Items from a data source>

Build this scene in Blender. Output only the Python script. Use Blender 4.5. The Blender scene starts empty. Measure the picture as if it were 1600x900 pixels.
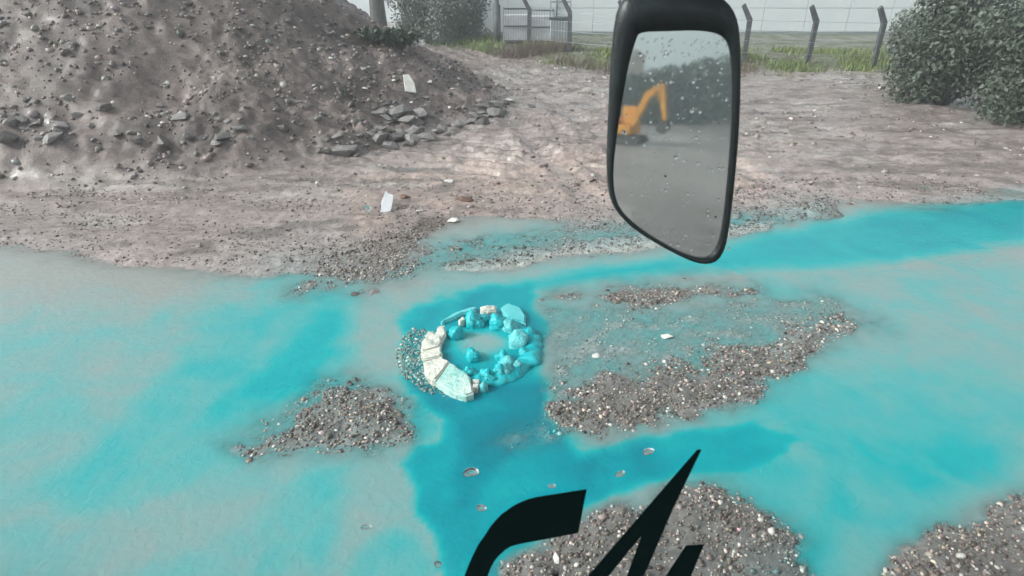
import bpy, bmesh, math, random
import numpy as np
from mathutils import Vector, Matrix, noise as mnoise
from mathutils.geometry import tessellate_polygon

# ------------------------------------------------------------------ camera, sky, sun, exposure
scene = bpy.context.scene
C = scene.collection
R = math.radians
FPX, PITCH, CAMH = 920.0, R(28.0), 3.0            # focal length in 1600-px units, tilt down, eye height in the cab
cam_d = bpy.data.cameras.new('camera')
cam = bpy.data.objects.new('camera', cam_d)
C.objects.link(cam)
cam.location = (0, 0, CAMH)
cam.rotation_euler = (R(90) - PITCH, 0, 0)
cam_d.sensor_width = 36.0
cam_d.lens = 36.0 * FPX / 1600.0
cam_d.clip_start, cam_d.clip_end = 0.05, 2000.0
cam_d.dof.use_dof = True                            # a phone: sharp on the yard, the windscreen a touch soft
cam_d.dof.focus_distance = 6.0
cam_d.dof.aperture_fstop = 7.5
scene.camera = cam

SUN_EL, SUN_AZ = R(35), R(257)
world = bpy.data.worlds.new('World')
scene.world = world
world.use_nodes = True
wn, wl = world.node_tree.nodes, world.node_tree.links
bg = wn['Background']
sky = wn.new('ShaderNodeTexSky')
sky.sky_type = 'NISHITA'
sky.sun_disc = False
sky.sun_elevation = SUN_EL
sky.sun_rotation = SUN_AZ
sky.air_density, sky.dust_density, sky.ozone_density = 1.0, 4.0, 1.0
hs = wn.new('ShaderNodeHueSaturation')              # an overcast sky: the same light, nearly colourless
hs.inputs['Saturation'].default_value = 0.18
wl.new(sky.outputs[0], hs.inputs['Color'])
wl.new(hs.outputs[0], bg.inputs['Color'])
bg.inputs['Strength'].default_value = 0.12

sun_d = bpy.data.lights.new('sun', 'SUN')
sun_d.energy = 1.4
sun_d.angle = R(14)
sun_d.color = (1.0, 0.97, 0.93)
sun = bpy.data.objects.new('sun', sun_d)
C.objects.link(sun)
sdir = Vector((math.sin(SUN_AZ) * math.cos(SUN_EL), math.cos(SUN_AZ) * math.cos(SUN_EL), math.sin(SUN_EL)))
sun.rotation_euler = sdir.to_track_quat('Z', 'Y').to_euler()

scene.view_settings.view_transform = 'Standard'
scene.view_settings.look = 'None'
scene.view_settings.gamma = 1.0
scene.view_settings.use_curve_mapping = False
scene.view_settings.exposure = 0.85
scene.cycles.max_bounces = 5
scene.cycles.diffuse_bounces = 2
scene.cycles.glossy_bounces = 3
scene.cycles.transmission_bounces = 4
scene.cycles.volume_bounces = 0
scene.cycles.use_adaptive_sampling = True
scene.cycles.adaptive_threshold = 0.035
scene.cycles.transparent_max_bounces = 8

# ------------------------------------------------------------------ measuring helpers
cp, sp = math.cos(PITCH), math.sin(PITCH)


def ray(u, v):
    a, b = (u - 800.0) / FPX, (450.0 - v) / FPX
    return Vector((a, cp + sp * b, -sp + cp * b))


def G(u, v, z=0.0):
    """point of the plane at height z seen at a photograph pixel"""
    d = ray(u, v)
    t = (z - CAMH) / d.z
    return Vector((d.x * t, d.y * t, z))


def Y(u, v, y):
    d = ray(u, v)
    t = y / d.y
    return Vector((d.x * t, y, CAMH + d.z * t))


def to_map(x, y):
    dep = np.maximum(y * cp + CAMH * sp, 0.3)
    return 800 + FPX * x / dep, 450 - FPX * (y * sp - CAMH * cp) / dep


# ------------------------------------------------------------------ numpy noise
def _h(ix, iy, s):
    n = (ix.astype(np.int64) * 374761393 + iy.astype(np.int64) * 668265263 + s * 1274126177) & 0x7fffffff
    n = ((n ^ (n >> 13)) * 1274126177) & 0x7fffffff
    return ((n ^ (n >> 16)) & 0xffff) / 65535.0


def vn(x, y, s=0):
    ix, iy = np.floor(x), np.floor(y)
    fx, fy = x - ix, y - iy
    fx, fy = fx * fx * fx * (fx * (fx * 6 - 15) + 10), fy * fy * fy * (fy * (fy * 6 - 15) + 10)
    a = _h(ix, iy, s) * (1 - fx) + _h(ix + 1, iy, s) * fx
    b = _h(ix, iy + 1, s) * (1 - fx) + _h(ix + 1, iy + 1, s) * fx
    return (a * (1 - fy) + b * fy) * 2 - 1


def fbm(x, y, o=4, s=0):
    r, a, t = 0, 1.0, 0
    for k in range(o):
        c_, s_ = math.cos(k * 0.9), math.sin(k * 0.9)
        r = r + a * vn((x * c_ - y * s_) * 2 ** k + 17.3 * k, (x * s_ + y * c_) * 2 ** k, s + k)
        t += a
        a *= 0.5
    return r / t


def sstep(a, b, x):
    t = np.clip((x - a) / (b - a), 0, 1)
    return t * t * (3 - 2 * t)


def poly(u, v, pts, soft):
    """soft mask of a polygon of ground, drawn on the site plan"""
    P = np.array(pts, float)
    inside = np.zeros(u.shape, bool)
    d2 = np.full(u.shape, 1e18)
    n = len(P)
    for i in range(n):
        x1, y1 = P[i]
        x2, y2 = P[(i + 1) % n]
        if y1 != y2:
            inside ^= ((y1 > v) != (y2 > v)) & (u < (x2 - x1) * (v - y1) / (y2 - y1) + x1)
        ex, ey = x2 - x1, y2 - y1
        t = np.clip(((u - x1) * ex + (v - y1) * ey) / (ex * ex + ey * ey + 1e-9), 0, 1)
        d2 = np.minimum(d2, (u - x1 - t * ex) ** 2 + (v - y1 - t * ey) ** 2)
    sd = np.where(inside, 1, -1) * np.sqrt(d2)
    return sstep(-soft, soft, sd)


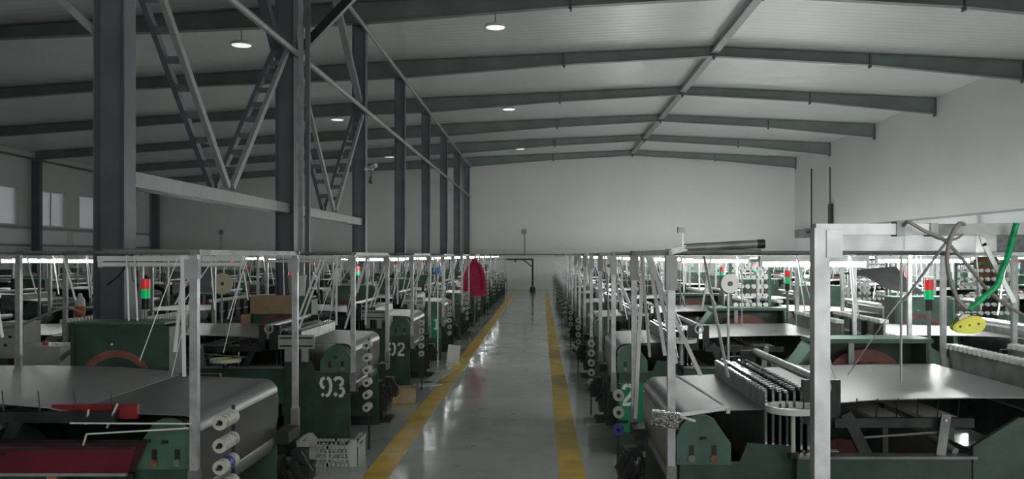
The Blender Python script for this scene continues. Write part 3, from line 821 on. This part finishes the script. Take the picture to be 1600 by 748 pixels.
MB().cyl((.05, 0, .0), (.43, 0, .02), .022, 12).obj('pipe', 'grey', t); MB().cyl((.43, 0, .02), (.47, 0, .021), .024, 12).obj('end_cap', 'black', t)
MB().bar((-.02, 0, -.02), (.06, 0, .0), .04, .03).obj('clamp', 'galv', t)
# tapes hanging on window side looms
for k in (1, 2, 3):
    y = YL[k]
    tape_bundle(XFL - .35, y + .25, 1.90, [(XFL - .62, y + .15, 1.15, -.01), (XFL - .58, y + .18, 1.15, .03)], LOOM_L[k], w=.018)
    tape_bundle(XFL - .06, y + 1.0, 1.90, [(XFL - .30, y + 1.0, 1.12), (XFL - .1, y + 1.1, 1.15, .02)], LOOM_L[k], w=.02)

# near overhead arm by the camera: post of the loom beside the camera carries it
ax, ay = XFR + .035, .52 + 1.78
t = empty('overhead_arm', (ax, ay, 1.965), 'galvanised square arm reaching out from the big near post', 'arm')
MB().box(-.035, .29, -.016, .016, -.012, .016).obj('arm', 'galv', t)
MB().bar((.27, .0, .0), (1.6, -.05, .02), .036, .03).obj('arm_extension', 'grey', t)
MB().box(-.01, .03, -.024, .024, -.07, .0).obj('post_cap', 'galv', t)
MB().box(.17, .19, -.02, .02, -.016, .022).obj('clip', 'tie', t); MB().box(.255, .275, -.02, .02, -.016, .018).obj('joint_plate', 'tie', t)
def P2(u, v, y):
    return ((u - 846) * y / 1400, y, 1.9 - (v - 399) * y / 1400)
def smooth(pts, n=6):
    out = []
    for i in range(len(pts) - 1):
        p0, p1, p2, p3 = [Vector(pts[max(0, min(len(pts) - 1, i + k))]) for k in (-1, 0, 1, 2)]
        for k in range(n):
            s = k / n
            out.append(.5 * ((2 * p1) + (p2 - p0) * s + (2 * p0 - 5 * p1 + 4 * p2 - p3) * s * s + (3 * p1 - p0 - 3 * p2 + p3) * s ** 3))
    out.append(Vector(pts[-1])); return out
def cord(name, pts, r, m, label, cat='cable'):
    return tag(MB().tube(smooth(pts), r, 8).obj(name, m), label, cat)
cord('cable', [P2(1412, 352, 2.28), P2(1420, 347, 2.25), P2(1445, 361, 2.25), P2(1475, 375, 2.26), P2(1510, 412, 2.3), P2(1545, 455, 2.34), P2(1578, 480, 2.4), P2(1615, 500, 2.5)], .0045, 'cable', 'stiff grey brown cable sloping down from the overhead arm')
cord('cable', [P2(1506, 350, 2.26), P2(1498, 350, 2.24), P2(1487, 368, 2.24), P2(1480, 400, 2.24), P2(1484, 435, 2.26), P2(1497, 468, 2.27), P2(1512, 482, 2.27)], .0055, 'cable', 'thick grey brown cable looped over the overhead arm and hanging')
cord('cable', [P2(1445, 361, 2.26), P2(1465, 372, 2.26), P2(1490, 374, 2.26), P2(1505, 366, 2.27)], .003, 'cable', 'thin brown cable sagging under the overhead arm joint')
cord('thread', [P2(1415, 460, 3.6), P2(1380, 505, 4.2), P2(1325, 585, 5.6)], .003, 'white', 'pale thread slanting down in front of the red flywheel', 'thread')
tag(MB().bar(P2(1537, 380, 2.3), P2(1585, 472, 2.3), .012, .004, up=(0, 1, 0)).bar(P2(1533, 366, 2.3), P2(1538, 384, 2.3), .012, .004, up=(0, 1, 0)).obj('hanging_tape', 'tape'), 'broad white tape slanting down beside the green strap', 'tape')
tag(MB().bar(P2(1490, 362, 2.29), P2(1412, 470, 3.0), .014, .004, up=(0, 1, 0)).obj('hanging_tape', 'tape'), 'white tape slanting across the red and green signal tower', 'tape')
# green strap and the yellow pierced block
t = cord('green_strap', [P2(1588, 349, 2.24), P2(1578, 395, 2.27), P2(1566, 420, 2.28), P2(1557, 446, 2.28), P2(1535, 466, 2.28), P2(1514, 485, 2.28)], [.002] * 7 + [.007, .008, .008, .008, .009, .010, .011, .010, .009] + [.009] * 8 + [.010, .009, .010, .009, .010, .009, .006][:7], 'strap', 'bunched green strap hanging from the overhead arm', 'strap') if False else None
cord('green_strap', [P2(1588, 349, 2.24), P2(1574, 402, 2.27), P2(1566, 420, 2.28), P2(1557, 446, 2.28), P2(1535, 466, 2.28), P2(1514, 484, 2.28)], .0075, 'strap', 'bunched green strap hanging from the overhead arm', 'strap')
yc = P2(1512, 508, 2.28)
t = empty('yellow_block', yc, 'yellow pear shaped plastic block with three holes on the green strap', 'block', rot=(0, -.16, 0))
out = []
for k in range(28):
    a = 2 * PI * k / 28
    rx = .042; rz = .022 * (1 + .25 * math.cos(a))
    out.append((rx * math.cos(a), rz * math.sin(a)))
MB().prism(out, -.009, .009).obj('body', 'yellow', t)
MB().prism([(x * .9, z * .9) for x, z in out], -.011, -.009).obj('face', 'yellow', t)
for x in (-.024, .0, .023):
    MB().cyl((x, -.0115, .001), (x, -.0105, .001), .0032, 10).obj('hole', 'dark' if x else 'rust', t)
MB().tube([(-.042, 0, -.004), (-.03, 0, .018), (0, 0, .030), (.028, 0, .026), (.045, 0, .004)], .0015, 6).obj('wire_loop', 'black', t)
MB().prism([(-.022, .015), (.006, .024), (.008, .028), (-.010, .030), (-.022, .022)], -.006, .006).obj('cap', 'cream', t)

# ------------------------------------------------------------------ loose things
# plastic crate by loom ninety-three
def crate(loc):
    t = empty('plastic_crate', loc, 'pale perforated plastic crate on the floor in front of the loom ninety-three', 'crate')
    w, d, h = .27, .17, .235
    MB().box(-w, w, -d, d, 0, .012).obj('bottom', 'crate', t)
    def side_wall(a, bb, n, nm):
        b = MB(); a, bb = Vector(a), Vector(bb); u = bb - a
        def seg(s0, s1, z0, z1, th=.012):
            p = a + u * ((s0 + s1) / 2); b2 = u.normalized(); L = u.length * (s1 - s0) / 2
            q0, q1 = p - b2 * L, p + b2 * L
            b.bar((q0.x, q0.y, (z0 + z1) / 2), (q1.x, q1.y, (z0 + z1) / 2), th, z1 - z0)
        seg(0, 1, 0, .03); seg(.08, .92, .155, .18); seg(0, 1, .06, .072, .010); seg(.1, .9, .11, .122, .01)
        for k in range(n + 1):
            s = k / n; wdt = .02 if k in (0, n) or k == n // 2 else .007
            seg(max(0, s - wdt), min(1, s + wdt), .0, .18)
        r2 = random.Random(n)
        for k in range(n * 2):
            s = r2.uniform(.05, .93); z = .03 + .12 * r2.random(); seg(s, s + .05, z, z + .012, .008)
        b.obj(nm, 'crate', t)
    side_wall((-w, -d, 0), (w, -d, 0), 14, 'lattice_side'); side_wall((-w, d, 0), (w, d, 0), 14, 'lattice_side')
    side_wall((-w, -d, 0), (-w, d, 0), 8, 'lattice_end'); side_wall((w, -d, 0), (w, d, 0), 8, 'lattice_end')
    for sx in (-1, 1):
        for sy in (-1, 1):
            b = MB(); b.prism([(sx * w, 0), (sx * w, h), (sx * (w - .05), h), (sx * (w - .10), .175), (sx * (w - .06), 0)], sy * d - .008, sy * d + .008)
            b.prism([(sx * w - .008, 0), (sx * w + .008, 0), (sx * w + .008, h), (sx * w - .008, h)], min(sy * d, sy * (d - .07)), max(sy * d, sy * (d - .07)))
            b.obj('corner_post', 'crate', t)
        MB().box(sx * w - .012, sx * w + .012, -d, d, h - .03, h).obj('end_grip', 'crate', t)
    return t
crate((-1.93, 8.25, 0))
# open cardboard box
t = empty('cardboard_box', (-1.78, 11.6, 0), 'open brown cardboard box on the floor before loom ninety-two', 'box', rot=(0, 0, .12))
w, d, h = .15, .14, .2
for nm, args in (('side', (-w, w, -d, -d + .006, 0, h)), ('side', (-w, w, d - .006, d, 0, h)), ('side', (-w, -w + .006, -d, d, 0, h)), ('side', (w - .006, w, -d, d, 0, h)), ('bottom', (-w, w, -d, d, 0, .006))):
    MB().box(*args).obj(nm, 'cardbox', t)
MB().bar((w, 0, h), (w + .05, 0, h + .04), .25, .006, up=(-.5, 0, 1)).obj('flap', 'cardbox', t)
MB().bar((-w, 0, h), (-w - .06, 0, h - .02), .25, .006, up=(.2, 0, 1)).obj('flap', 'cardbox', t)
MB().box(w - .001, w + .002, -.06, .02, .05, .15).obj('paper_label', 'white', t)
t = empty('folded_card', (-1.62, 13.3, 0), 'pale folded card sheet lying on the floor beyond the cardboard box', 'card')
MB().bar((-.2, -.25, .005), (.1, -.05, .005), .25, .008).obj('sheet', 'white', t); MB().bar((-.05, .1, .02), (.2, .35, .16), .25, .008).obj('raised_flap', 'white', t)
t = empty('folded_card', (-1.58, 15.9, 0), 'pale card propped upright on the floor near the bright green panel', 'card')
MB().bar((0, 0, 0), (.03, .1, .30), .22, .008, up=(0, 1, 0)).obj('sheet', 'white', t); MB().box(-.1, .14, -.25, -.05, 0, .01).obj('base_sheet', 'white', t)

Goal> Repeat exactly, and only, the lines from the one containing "The Blender Python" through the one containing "tape_bundle(XFL - .06, y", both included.

Full output>
The Blender Python script for this scene continues. Write part 3, from line 821 on. This part finishes the script. Take the picture to be 1600 by 748 pixels.
MB().cyl((.05, 0, .0), (.43, 0, .02), .022, 12).obj('pipe', 'grey', t); MB().cyl((.43, 0, .02), (.47, 0, .021), .024, 12).obj('end_cap', 'black', t)
MB().bar((-.02, 0, -.02), (.06, 0, .0), .04, .03).obj('clamp', 'galv', t)
# tapes hanging on window side looms
for k in (1, 2, 3):
    y = YL[k]
    tape_bundle(XFL - .35, y + .25, 1.90, [(XFL - .62, y + .15, 1.15, -.01), (XFL - .58, y + .18, 1.15, .03)], LOOM_L[k], w=.018)
    tape_bundle(XFL - .06, y + 1.0, 1.90, [(XFL - .30, y + 1.0, 1.12), (XFL - .1, y + 1.1, 1.15, .02)], LOOM_L[k], w=.02)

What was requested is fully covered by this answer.